Baking without sugar is quite popular due to diets
and the prevalence of both type 2 and type 1 diabetes. There are many
different sweeteners that can be used in baking cakes and cookies and
some work better than others. Some sugar substitutes are disastrous when
mixed in traditional cake recipes. Some of the sweeteners you might see
in recipes are:
- Agave Nectar: This is not a healthy sweetener, it is very similar to high fructose corn syrup, but it will work in recipes that call for honey. Use it in the same amount as honey.
- Applesauce: you can swap out sugar with the same amount of applesauce in most cases but pick the cake carefully because apple does not necessarily enhance chocolate batter as much as a nice dense carrot cake.
- Aspartame: You can use this 1:1 in recipes for sugar but it is not an ideal choice for baked goods. This product loses sweetness when heated and will not brown.
- Brown Rice Syrup: This thick product can be used anywhere that honey or agave nectar is appropriate. Simple swap out the other ingredient in the same amounts if you want a different taste because all these are sugar substitutes.
- Coconut Sugar: This product can be substituted in equal amounts to regular sugar. It has a slightly different taste, like coconut, so do not use it unless you like that subtle flavor.
- Honey: Honey is nutritious and can stand alone in recipes that require sugar.
- Maple Syrup: Maple syrup is absolutely lovely in cakes and it provides flavor and a subtle sweetness. Most recipes do not only use maple syrup, so make sure you don’t just swap your sugar out for this fragrant liquid.

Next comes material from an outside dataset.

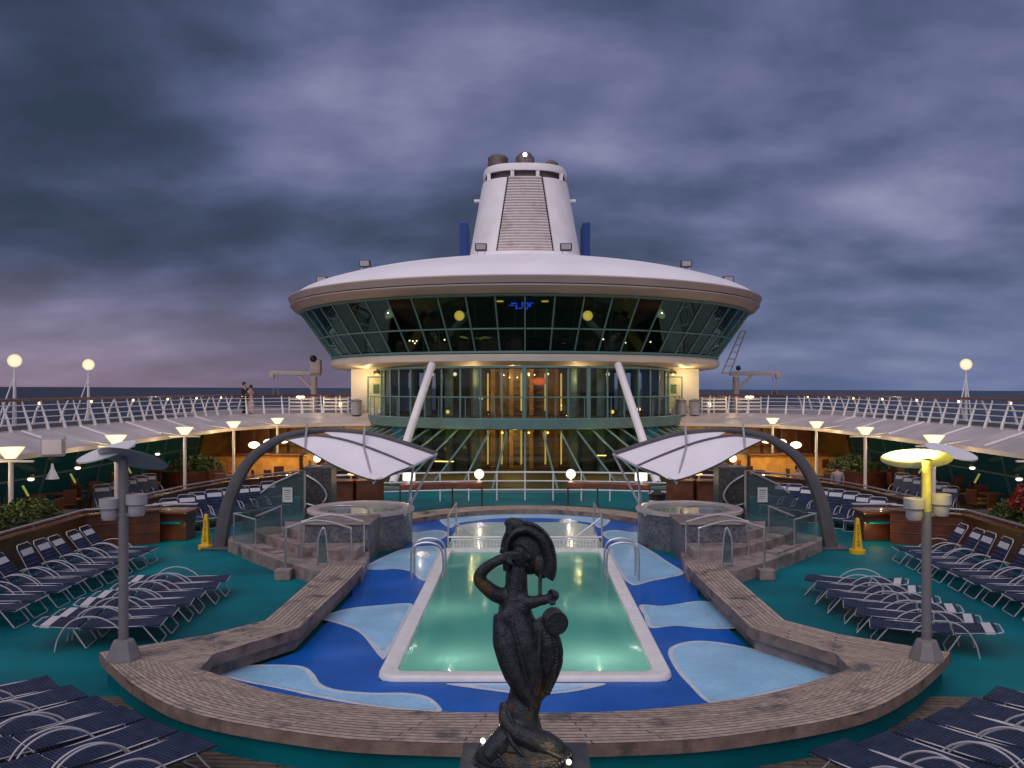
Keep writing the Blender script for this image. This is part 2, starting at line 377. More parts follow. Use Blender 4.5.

- Molasses: Most recipes do not use molasses alone as a sweetener because the darker products are not truly sweet. Molasses can be combined with other sugar substitutes to create a lovely cake especially spice cakes, gingerbread, and carrot cakes.
- Rapadura: this is a less available product that can be substituted 1:1 with sugar. It is basically unrefined sugar cane.
- Saccharin: This sweetener is not a perfect substitution for sugar but it does not break down when heated. Cakes that contain saccharin are light colored, slightly lumpy, and have no rise to them.
- Stevia: This natural product is about 200 times sweeter than regular sugar , so only use about 1 teaspoon per cup of sugar. This means you will have to bulk up the recipe with something else to make up for the lost sugar volume.
- Sucralose: Not ideal for baking and should not be used in cake decorating except to sweeten sauces or pastry cream. Cakes made with sucralose will not rise, do not have a lovely caramelized brown appearance, and will be tough.